● Extracted records
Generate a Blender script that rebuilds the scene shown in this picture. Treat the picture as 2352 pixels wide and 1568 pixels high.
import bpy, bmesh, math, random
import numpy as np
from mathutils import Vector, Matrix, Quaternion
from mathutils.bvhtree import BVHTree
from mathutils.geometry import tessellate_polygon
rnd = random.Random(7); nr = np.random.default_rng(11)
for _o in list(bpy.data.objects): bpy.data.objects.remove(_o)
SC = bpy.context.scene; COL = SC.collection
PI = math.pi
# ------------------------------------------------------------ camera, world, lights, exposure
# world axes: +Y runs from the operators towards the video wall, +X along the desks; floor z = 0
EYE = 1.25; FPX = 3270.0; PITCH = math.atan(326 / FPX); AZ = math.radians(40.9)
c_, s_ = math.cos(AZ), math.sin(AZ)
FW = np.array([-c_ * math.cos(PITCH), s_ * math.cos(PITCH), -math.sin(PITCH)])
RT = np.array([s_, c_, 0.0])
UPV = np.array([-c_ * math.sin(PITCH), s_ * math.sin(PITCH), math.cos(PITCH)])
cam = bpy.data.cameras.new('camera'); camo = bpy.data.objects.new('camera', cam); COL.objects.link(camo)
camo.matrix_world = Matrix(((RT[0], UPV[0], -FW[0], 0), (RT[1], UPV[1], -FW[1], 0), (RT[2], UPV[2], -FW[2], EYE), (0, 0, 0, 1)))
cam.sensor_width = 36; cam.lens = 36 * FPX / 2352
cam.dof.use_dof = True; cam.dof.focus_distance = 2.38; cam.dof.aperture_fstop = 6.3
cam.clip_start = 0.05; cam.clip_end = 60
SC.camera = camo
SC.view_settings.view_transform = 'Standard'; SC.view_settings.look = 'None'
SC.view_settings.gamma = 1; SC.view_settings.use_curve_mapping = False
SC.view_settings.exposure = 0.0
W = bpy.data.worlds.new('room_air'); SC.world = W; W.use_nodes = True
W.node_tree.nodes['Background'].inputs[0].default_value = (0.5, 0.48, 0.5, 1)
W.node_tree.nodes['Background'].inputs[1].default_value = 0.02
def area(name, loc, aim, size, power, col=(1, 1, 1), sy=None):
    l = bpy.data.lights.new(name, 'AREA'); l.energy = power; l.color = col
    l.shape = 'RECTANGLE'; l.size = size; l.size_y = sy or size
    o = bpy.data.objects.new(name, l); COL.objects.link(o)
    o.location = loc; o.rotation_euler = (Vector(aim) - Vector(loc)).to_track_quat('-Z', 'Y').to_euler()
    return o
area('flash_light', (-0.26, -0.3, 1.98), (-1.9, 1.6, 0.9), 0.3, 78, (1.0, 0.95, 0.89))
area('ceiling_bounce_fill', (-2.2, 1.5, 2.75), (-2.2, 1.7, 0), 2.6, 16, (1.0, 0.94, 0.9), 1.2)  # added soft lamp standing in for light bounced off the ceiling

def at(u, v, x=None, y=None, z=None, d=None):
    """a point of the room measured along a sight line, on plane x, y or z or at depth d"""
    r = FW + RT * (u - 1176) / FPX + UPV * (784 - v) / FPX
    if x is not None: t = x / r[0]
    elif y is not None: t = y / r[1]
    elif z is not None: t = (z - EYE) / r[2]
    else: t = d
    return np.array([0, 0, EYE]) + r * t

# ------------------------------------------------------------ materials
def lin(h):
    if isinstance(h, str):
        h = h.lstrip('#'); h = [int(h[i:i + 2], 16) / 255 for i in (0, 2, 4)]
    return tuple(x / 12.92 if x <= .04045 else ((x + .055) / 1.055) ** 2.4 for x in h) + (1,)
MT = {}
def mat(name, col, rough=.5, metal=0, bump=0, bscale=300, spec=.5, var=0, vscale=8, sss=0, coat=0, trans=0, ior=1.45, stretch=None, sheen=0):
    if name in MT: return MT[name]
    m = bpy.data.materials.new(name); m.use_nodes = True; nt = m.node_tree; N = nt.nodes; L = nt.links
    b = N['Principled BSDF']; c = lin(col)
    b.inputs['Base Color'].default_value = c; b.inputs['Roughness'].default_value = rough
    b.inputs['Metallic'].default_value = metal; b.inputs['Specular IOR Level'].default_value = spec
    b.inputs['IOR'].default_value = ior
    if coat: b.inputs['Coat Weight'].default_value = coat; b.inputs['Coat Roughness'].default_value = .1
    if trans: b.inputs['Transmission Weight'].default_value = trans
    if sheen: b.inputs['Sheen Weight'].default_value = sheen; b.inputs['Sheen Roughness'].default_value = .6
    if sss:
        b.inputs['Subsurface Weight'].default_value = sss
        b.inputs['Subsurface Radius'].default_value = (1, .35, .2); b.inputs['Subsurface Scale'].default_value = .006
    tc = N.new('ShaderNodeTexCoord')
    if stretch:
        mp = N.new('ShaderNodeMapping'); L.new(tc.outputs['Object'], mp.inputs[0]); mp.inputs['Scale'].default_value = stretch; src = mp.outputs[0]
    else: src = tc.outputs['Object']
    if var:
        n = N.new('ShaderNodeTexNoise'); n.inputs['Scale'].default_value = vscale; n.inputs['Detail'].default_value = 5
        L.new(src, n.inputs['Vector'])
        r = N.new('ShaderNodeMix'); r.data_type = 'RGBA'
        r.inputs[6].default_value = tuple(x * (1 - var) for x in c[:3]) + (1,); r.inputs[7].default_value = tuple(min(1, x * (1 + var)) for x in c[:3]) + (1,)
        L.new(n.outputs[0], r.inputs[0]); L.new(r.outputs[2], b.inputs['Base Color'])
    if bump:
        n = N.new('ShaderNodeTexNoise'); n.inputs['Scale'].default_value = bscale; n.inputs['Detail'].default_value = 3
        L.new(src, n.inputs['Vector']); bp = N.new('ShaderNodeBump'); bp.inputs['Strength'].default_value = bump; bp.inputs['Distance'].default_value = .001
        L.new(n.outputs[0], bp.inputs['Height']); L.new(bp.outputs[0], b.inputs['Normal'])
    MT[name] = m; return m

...

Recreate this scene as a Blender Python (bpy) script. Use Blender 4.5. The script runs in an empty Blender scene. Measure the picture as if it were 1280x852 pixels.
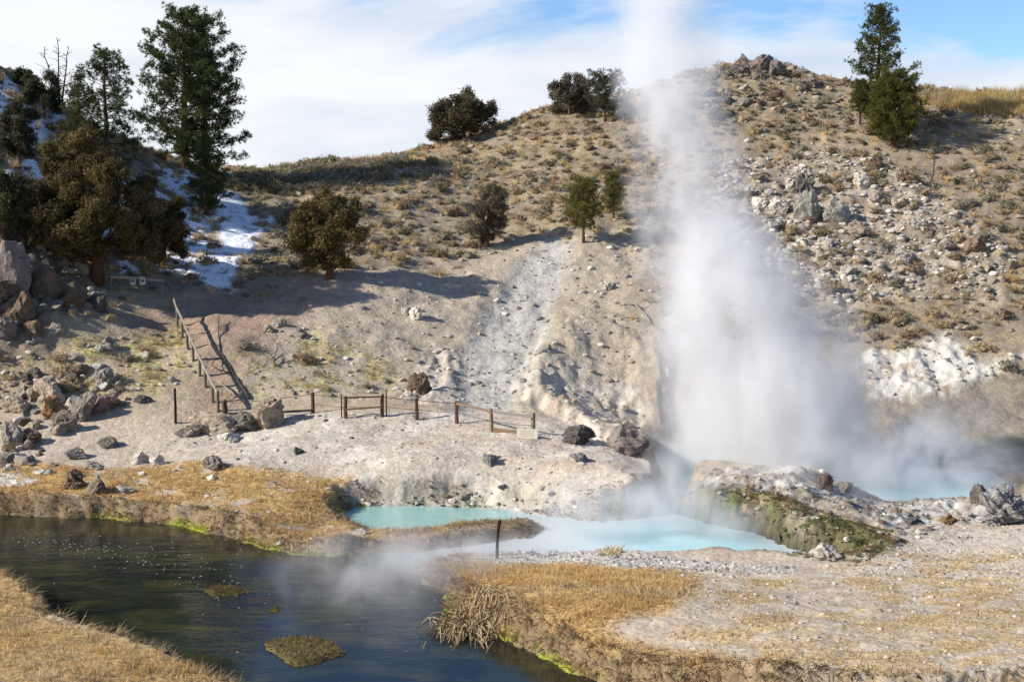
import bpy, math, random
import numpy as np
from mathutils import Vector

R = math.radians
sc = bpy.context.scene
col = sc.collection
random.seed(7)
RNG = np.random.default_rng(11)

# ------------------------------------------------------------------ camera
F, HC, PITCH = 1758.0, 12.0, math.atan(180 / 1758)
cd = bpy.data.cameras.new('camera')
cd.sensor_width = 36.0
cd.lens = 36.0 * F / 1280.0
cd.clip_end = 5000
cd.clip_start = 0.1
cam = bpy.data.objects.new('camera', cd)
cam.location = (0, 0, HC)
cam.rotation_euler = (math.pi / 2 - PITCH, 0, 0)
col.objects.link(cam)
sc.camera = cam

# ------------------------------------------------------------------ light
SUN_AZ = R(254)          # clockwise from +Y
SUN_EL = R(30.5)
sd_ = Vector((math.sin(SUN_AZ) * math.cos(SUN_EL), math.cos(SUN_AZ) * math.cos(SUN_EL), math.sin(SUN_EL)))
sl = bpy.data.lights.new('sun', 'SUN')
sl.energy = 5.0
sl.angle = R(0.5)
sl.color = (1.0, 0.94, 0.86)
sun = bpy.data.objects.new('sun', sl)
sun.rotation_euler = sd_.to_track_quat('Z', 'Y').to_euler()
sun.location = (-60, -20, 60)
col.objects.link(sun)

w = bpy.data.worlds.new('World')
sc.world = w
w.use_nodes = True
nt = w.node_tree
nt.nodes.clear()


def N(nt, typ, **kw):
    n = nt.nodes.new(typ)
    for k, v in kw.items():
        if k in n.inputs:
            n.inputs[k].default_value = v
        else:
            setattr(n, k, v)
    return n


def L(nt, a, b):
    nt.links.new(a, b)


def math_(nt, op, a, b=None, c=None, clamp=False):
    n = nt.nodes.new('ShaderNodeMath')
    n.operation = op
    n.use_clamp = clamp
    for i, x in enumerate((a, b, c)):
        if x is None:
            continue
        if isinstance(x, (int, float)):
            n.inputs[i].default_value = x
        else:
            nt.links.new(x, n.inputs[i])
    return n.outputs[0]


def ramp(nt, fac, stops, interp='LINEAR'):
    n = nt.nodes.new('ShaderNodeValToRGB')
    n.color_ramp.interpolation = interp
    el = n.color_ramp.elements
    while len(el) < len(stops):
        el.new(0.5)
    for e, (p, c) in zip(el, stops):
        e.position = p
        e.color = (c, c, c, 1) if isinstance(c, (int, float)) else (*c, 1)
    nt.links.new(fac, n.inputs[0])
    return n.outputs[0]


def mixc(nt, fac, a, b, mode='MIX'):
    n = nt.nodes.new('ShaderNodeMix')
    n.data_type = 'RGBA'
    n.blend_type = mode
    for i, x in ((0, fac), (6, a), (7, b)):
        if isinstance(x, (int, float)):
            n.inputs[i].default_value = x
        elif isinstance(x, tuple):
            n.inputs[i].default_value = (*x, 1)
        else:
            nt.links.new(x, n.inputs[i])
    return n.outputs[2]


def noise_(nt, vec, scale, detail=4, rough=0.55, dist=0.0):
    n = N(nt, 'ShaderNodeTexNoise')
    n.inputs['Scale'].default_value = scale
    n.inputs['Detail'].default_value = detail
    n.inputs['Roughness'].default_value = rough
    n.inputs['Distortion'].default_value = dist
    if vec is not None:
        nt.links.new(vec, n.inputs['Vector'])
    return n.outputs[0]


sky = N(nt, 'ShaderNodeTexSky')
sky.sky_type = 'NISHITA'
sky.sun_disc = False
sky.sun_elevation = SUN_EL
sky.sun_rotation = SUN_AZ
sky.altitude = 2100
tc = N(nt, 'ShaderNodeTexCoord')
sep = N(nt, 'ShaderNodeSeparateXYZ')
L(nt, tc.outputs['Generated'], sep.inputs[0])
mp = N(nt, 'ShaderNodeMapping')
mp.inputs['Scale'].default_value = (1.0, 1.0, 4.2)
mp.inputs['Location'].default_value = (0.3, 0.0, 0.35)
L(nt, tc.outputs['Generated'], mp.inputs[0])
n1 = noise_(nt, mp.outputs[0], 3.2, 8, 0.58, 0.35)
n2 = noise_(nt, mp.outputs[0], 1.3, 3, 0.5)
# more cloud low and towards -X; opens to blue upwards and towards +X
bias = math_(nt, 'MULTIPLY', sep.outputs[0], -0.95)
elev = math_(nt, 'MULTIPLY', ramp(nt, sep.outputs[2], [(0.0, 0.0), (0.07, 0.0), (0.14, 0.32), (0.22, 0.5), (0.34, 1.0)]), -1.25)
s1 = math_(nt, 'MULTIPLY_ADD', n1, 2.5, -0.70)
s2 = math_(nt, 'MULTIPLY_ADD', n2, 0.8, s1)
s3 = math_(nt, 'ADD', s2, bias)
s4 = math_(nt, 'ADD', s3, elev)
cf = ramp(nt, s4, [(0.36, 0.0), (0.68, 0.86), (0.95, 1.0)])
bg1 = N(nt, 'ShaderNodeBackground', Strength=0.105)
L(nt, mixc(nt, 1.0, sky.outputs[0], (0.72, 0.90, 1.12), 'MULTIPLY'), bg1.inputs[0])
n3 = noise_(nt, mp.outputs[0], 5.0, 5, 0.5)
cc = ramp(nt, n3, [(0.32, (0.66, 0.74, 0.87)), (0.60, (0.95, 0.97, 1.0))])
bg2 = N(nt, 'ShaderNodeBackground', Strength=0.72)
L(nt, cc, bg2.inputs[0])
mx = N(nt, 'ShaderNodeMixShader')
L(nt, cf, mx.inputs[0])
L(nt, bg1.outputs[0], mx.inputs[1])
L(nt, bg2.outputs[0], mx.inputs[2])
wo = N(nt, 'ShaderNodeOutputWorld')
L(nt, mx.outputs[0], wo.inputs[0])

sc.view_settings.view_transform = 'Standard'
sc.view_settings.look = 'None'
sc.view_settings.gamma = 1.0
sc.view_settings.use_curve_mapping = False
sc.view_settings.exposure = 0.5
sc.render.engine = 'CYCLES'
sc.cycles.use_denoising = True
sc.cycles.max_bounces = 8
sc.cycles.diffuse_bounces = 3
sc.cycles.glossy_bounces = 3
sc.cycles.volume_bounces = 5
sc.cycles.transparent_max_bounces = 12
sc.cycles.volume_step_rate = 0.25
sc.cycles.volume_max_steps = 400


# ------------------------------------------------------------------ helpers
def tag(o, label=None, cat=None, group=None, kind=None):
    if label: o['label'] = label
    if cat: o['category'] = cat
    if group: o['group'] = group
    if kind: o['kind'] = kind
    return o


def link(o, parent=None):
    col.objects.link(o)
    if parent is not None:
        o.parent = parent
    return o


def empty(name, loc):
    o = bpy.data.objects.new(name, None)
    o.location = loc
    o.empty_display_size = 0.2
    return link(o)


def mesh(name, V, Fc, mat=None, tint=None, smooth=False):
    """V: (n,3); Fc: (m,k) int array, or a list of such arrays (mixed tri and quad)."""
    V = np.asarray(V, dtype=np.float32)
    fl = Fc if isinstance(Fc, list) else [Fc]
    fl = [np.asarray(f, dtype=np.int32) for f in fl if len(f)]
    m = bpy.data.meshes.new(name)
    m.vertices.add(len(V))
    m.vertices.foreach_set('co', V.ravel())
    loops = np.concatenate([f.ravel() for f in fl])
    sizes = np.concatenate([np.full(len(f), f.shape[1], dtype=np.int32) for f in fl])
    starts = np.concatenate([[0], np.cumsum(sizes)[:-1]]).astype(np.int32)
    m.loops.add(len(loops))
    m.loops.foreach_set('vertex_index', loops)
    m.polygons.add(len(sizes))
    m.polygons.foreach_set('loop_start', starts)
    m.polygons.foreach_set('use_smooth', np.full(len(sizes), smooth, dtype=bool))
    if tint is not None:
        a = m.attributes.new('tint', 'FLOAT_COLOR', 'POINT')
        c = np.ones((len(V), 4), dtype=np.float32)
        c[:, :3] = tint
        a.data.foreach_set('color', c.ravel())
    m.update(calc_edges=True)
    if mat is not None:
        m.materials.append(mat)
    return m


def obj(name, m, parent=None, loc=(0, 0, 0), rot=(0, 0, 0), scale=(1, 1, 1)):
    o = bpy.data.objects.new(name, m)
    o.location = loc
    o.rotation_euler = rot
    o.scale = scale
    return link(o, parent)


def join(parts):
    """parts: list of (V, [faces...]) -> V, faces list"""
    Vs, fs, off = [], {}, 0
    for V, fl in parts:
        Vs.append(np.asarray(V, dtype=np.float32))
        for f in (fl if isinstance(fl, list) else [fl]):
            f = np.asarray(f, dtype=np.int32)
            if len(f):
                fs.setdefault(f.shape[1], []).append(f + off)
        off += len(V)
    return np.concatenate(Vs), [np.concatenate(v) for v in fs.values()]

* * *

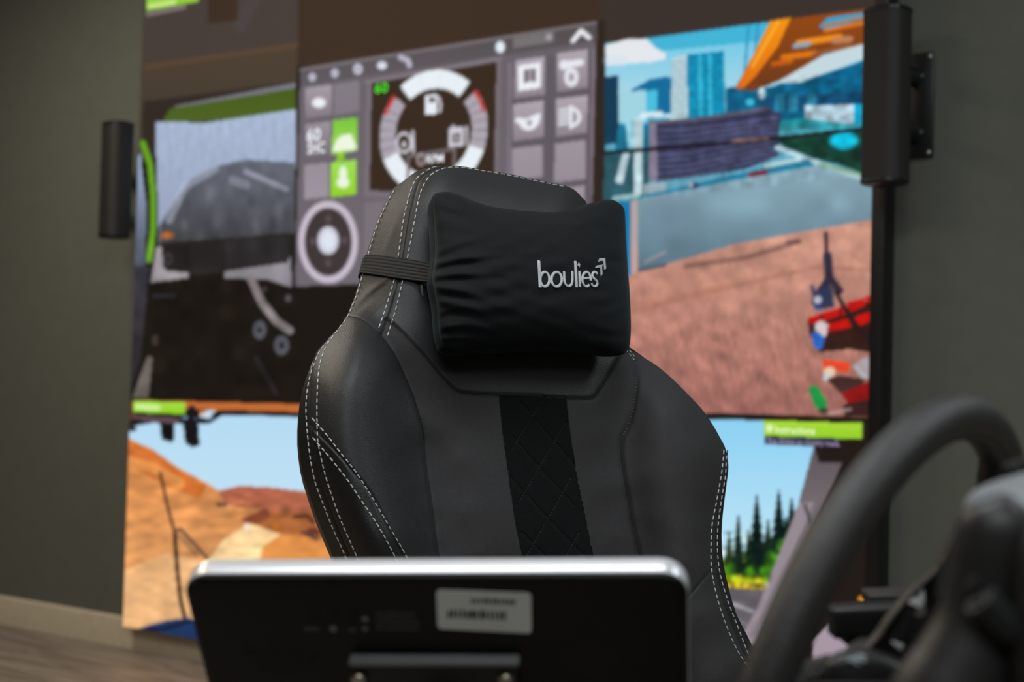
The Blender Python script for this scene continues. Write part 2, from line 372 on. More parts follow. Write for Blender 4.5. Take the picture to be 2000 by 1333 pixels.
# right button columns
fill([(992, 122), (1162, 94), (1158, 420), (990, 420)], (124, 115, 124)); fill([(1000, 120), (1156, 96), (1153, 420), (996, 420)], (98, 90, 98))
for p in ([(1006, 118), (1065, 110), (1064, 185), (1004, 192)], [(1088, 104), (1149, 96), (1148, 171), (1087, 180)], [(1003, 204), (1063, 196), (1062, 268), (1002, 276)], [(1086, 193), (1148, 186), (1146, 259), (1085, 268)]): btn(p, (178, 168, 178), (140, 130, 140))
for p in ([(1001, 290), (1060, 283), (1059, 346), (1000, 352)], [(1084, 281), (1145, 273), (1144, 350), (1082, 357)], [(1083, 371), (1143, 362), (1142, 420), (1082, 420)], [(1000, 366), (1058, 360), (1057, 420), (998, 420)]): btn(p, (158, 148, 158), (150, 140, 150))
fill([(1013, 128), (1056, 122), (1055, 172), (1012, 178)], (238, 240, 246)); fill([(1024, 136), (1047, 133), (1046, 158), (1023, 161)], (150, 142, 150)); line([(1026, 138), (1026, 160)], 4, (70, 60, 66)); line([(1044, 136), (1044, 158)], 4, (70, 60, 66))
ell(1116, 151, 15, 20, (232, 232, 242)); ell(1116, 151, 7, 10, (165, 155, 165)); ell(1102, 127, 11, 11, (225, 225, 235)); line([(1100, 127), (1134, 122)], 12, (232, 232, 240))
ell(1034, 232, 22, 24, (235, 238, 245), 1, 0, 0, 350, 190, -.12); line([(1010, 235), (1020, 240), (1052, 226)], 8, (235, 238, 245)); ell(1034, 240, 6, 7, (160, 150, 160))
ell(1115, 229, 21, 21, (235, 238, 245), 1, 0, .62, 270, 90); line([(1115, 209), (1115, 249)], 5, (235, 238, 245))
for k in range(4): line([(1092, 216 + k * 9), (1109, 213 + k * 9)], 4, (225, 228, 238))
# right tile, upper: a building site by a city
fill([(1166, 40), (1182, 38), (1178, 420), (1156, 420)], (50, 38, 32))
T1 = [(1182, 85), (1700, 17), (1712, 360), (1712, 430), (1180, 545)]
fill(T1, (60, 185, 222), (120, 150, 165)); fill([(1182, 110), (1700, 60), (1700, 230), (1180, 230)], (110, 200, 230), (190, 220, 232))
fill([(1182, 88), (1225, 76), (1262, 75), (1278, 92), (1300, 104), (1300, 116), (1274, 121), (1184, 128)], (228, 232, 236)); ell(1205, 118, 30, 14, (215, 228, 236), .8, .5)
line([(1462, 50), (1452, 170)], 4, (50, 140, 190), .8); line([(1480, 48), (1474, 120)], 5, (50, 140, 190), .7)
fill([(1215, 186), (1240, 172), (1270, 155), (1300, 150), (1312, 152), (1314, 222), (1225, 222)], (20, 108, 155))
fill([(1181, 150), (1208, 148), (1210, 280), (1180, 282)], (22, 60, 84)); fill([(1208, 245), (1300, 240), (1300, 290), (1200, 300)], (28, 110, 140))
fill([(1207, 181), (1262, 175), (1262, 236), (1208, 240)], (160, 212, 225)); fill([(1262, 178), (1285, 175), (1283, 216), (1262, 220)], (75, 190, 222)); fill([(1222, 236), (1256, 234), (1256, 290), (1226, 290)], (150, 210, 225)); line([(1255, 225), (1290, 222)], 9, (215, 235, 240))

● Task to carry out
Using the data above, which lines fall from the one with "Recreate this scene" through the one with "col.objects.link(sun)"? Repeat them exactly, ends included, minus any pictures.

● Reply to the exercise
Recreate this scene as a Blender Python (bpy) script. Use Blender 4.5. The script runs in an empty Blender scene. Measure the picture as if it were 1280x852 pixels.
import bpy, math, random
import numpy as np
from mathutils import Vector

R = math.radians
sc = bpy.context.scene
col = sc.collection
random.seed(7)
RNG = np.random.default_rng(11)

# ------------------------------------------------------------------ camera
F, HC, PITCH = 1758.0, 12.0, math.atan(180 / 1758)
cd = bpy.data.cameras.new('camera')
cd.sensor_width = 36.0
cd.lens = 36.0 * F / 1280.0
cd.clip_end = 5000
cd.clip_start = 0.1
cam = bpy.data.objects.new('camera', cd)
cam.location = (0, 0, HC)
cam.rotation_euler = (math.pi / 2 - PITCH, 0, 0)
col.objects.link(cam)
sc.camera = cam

# ------------------------------------------------------------------ light
SUN_AZ = R(254)          # clockwise from +Y
SUN_EL = R(30.5)
sd_ = Vector((math.sin(SUN_AZ) * math.cos(SUN_EL), math.cos(SUN_AZ) * math.cos(SUN_EL), math.sin(SUN_EL)))
sl = bpy.data.lights.new('sun', 'SUN')
sl.energy = 5.0
sl.angle = R(0.5)
sl.color = (1.0, 0.94, 0.86)
sun = bpy.data.objects.new('sun', sl)
sun.rotation_euler = sd_.to_track_quat('Z', 'Y').to_euler()
sun.location = (-60, -20, 60)
col.objects.link(sun)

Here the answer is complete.